Tulane University School of Architecture and Built Environment professor Casius Pealer III is running for Orleans Parish tax assessor. The parish tax assessor oversees the Orleans Parish Assessor’s Office, which is responsible for assigning value to land, homes, commercial buildings and other taxable real estate.
Pealer is running against the incumbent, Errol Williams, who has occupied the office since 1985.
Pealer, a Florida native and Tulane alumnus, believes Williams plays favorites in his policies.
“I felt like there was a reason to put forth a different vision for the office, specifically focused on affordability for everybody in the city, not just for owners,” Pealer said.
Williams was “basically trying to charge market rate taxes for projects that were limited at what they could charge their renters,” Pealer alleged. “In the meantime, other investors and people doing work in the city, [were] uncertain of whether they were going to get treated the way they would expect.”
Although Pealer would not take office until January 2027, he plans to keep teaching even if elected. Pealer believes his role as assessor would help his students in the real estate program.
“A main job of the assessor is to determine the value and the factors that go into that include a lot about the building itself, but also about the neighborhood and the community benefits, community amenities that are around it,” Pealer said. “A lot of issues that are that are about value, but also about resilience and social and environmental, which are all things that we talked about in our real estate program in particular.”
While the assessor’s office does not have any power beyond determining property values, Pealer wants to use the office to inform policy.
“The assessor’s office has information like I said, that can help inform and make people aware of both what’s actually happening and what the impact might be of different policy changes they’d like to see,” Pealer said.
Pealer also wants to create a database to make real estate data more accessible.

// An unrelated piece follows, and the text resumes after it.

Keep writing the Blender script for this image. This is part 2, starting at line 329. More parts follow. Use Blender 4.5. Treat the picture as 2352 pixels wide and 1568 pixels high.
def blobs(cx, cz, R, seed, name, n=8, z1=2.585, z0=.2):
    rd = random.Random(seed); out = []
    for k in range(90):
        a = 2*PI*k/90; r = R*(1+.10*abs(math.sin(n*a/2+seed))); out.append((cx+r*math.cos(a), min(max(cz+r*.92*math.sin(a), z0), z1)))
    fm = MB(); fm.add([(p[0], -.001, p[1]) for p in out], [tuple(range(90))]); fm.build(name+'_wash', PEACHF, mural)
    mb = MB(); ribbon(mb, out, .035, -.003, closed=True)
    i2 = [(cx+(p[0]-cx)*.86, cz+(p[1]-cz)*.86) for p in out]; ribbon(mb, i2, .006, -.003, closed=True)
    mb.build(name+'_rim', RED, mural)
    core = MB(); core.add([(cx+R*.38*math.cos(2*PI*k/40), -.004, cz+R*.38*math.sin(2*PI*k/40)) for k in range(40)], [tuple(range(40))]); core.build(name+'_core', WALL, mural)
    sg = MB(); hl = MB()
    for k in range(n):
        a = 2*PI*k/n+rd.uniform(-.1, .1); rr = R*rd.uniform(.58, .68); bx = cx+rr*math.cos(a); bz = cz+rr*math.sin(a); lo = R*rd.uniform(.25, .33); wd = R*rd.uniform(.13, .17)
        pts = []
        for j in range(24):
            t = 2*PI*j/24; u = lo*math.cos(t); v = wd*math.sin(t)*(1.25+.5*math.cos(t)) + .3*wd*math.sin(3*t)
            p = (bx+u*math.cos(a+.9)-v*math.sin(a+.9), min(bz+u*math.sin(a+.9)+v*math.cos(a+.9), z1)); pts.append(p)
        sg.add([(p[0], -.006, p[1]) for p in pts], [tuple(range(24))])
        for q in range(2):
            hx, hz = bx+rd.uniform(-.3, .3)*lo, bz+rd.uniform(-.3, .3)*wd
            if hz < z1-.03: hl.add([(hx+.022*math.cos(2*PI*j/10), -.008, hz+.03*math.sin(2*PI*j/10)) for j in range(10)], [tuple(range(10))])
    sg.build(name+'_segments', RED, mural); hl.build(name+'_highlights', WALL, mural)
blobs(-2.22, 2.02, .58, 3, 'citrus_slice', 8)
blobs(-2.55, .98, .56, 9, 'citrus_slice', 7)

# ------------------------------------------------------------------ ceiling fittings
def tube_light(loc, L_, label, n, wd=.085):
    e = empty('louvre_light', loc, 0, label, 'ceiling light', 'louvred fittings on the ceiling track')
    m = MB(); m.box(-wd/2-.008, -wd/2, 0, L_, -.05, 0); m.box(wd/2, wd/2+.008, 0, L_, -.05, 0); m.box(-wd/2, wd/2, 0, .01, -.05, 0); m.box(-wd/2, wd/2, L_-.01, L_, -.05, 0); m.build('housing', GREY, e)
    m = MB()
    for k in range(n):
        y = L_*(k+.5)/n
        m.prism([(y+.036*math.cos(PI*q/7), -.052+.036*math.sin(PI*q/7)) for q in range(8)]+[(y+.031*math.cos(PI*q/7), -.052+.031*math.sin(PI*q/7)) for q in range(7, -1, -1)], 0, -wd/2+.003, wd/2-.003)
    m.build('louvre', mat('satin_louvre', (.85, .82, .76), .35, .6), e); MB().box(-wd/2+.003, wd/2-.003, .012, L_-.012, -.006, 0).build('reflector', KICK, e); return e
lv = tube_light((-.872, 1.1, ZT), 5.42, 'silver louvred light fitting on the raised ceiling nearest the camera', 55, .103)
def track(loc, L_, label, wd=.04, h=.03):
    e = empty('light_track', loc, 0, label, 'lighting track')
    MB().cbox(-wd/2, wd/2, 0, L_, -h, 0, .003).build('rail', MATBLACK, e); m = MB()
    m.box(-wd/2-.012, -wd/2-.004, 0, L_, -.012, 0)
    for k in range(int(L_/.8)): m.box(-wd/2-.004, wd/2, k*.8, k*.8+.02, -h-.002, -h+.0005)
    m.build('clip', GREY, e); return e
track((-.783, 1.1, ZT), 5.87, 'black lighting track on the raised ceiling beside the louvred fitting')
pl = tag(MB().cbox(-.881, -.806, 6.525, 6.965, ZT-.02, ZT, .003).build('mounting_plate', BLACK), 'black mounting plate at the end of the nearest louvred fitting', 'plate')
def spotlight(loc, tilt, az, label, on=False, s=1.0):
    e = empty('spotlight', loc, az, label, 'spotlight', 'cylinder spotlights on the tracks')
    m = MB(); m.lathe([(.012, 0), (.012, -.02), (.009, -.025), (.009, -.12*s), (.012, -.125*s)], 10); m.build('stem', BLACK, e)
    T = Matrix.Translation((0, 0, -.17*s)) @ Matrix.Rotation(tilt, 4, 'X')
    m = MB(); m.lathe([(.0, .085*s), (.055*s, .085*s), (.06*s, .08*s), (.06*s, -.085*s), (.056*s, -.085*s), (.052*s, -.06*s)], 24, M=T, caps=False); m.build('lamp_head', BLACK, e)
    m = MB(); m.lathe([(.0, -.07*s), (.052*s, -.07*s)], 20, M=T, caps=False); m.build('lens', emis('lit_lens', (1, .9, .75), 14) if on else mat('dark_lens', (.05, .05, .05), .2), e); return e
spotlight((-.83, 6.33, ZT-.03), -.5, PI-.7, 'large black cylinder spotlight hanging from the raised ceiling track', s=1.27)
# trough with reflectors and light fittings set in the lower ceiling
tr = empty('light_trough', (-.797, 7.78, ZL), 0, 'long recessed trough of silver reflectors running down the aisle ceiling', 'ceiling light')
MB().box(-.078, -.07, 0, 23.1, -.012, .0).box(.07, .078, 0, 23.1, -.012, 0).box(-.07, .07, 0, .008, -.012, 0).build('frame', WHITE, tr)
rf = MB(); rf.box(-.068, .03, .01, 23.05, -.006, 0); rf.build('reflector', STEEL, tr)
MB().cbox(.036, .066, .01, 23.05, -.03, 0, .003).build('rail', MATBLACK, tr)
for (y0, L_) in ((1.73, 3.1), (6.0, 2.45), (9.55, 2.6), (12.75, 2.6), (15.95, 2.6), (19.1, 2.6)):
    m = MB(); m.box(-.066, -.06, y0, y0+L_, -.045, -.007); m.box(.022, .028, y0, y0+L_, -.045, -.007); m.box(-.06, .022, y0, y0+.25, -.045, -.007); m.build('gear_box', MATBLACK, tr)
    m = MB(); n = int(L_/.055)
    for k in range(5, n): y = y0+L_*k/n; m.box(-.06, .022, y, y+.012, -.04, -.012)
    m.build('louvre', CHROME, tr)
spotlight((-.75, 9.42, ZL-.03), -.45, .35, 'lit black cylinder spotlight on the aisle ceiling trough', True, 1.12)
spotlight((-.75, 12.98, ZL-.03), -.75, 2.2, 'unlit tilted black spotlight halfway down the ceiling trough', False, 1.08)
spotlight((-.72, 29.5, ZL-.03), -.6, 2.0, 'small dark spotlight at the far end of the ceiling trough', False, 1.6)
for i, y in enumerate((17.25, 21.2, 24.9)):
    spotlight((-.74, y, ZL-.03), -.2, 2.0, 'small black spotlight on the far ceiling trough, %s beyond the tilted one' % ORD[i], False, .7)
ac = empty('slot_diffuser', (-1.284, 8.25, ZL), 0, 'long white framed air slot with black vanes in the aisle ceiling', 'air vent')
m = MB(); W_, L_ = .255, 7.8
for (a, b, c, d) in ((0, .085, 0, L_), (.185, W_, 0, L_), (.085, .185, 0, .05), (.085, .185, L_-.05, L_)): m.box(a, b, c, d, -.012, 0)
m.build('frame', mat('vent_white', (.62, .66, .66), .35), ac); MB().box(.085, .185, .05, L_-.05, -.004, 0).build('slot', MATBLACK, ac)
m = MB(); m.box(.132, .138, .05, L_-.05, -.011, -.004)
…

“One of the things I want to do with assessor’s office is have a department that focuses on data quality and data access, so that other departments in the city, and also potentially researchers, groups, could access the assessor data that’s public and understand how to use it to help inform their own advocacy,” Pealer said.
Pealer encourages students to engage in local politics.
“There’s a new mayor, there’s a whole bunch of city council members,” he said. “There’s a new direction for the city that students can feel the removed from that. But I would really encourage students to pay a little bit of attention. Even if you’re not registered to vote here, it still matters, but if you are registered to vote, I think there’s a lot of reason to pay attention to what candidates are promising.”